One of the wisdoms Katherine expounds (not a particularly original one) is to never lose your childlike enthusiasm. For a number of reasons (this is not one of them), I always weep like a baby for much of this movie. Tonight I did not weep but I did get ever so slightly choked up when I was perusing a London map, when I realized how much I was enjoying this Lily Allen album, and when I was moved to tell my online friends how I feel about them—and I do!
And, for a third time tonight, I have and I haven’t. I am crustier than I used to be, it’s true. But these days I give myself permission not to fake it if I’m not really into it. Do you allow yourself to admit that you might not want to do what everyone else expects you should? Do you allow yourself to sit tight on that lack of desire to conform?
I do. I’m not trying to be superior. In fact, I feel rather inferior tonight. And I’m not pleased that I’m envious of my mom about something. Nobody wants to be like their parent, do they? And you really don’t want to admit that they seem younger than you—their offspring—in some ways.
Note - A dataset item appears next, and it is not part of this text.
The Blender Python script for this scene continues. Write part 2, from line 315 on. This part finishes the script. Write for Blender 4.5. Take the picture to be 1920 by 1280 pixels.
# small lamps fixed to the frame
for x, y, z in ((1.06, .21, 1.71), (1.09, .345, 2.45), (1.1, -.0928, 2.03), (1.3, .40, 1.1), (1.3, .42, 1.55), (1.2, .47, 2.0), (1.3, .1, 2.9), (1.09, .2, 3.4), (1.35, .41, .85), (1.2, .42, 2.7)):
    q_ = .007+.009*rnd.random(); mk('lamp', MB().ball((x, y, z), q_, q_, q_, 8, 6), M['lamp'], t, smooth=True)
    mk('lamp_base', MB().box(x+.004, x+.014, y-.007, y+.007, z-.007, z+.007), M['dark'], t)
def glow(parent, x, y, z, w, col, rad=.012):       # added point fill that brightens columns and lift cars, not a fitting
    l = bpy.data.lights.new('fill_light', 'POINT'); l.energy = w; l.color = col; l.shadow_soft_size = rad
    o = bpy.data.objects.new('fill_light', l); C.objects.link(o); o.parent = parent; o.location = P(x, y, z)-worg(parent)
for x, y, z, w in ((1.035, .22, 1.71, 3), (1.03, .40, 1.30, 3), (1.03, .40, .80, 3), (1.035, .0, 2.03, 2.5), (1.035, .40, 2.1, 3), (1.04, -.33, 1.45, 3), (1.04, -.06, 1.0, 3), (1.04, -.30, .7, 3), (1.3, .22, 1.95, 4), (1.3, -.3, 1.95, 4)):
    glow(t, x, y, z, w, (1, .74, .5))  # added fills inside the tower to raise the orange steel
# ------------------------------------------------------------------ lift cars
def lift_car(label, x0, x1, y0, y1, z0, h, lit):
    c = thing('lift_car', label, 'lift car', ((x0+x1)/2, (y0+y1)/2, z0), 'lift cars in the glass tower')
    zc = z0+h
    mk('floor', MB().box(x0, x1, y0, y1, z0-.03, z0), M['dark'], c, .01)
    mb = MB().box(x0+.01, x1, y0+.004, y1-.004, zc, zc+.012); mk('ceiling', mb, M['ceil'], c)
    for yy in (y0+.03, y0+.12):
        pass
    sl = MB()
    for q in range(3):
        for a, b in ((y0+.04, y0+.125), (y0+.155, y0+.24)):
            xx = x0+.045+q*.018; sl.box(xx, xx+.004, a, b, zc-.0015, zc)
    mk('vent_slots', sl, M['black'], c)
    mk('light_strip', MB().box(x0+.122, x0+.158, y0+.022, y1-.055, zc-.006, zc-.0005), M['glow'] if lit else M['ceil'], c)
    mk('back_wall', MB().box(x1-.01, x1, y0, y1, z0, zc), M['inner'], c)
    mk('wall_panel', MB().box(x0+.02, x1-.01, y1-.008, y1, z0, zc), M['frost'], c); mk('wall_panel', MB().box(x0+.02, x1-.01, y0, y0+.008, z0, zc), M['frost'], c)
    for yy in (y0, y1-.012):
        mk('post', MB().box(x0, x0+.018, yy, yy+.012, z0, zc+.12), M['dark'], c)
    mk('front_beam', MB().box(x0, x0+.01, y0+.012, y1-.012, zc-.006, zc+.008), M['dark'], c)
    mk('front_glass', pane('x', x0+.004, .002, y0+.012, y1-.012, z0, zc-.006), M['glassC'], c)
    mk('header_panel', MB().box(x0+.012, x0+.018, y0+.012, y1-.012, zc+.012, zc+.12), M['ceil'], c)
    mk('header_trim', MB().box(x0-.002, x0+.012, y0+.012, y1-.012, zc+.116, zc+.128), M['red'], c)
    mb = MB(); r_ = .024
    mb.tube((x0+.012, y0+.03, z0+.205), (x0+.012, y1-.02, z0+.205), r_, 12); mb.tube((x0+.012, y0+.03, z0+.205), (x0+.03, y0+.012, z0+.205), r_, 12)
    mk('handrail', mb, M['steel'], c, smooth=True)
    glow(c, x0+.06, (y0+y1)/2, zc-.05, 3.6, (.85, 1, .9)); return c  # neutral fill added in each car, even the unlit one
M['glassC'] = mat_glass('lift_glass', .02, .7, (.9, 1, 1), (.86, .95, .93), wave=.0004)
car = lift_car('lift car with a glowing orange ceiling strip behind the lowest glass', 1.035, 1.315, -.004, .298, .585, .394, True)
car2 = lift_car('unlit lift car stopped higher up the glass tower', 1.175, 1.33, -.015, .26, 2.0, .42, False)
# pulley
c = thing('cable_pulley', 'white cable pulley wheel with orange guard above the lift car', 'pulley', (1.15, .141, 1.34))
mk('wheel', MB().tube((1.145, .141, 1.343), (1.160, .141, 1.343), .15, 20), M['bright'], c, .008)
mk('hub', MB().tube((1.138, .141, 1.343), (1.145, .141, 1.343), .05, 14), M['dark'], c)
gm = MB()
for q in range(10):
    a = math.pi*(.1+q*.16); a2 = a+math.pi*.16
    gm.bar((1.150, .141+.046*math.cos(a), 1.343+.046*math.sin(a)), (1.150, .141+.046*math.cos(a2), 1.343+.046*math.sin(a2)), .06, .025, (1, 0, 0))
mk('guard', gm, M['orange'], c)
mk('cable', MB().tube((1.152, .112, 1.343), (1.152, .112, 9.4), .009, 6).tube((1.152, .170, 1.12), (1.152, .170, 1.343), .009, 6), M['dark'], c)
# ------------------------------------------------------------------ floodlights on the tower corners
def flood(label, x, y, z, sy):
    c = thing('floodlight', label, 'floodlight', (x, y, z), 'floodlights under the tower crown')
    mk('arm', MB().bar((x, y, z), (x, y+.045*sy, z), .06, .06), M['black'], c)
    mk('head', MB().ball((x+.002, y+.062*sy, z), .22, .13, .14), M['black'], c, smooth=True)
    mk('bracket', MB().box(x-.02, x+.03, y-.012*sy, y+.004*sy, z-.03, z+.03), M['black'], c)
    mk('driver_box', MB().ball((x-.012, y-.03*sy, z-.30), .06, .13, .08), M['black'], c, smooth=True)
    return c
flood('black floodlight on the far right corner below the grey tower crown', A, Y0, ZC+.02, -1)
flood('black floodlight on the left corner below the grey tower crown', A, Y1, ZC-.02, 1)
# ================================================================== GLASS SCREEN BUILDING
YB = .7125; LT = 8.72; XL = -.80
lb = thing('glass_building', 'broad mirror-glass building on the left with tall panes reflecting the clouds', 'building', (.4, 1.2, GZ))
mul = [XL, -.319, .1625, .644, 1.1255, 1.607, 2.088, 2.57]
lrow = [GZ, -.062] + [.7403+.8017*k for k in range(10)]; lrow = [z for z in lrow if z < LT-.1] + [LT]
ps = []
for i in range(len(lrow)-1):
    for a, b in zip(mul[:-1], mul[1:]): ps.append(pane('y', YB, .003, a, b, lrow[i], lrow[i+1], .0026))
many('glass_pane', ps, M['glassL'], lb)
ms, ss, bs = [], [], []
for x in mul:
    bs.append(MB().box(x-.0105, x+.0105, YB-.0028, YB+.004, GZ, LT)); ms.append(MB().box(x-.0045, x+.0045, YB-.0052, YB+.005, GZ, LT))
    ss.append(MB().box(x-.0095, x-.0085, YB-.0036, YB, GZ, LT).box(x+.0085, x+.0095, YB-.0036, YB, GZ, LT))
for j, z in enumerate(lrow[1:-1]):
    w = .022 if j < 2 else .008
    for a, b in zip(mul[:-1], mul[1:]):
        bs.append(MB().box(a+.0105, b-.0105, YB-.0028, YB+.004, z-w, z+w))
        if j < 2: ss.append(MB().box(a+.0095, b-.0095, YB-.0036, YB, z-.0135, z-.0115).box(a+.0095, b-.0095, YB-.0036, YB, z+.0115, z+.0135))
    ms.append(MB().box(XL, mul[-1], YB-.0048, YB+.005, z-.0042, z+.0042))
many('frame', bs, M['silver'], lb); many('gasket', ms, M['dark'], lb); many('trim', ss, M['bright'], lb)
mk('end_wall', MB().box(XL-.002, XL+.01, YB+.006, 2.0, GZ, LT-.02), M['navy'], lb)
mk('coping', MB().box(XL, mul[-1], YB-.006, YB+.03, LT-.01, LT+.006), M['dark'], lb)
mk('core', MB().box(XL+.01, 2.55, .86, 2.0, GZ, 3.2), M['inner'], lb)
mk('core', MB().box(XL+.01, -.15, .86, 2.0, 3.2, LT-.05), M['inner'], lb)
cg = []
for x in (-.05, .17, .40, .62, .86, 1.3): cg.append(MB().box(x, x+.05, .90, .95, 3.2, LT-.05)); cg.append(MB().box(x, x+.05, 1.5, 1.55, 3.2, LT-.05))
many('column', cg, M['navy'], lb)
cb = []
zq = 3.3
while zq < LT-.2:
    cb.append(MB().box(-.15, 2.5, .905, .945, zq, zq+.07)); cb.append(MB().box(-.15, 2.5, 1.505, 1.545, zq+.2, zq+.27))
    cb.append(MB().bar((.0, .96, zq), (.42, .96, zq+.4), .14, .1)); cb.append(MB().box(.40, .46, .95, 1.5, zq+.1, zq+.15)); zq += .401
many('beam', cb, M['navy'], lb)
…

My mom wouldn’t have climbed the tree tonight because she has two fake knees and one fake hip. I was just worried about what the neighbors would think, so I only stood below it. There’s a difference, not in my favor.
“Take What You Take” © Lily Allen
Characters??? lives welcome
December 15, 2010
I am always open to ideas that would let me escape my current life and start a new circumstance. Sure I go on trips, but I haven’t uprooted myself since 1994. So while I work out a plan for moving to London (as friends and longtime readers will know I want to do), I instead like to lose myself in a good flick. There are three whose characters’ situations I empathize with the most.
(The latest: my plan for getting to London has basically become to wait out the crap economy until I can sell my condo and lose less than the 25% that I estimate would be the case in the near future. That, and my rabbit is becoming elderly and though he’s very spunky and healthy, I wouldn’t want to subject him to the stress. I know, convenient excuses for inaction. But I digress.)
It should come as a surprise to no one that I love Bridget Jones. I read the books, I watch the movies over and over and over. I want her life because she is a single career girl (sort of) in London surrounded by good friends. It’s mostly the London part that I want, and I know I’d have three good friends to start (hello, M, S, and D!). I’m a graphic designer and writer, and those skills are pretty portable. Though unlike Bridget, the singleton aspect of my life wouldn’t bother me very much at all.
In that regard, I might be a little more like Frances in “Under the Tuscan Sun.” That character lives out the ultimate version of my fantasy. She sees and she stays. Other than the unacknowledged dissatisfaction with her circumstances after her divorce, there is no preplanning to her hopping off the tour bus and not looking back. If I had the cash, I’d absolutely embrace that kind of spontaneity. I get weepy every time that bird poops on her head and the old woman decides to sell the house to her.
Frances worries that she’ll never find love again, but it isn’t until she stops looking so hard that it comes her way. That’s what I always say. I am quite happy being on my own and am not looking to get hitched (unlike Bridget), but figure someday love might find me in its own time (as Frances eventually accepts).
And why is it that I think I need to go somewhere else to be happy? Just ask Arthur Dent. I suppose to an outsider, my life looks just fine, but I want more. Not in a greedy, materialistic way, but in a way in which I could feel more fulfilled. Because I don’t. And like Arthur, I can’t quite muster the ambition to be better than my just-gettiing-by self. I want better, but good enough is good enough. So why wouldn’t it be fun to have your life/world/universe turned upside down in the space of an hour? I’m sure that in a new situation I would, for a while anyway, be able to become greater than I currently am.
But for now, I settle for feeling it vicariously through these movies.
Laser cat
September 29, 2010
Have you ever done something you wished you hadn’t? I thought so. There are a number of things in my past that make me cringe when I think about them. Lasing someone with my eyes is not one of them. My (perceived) laser wit sometimes is.
Some things I must chalk up to youth. MC, I so wanted to jump in in support and say me, too, when you were railing against that one guy who got us all riled up a few times. But even now, and maybe because I’m a generation older, I can’t even say more than that. On the other hand, you make decisions that are appropriate for you at the time. I don’t regret that.
More simply, I am the one who, in a noisy room, inevitably, is the one trying to get a point across about someone else present when it suddenly goes quiet and I’m left shouting the inappropriate comment.
Also, due to how I was raised, which was by the philosophy “it doesn’t hurt to ask,” I have sometimes gotten burned. But if you don’t put yourself out there, you’ll gain nothing. About half the time, you’ll feel foolish. But at least you tried.
Sometimes, you’re simply using humor as a foil. Whether you’re playing the straight man or attempting a joke which falls flatter than a pancake, you attempt to save face by saying, “What? That’s what I meant.”
Sure it is. Just like you meant to slice that thing in half with your laser eyes.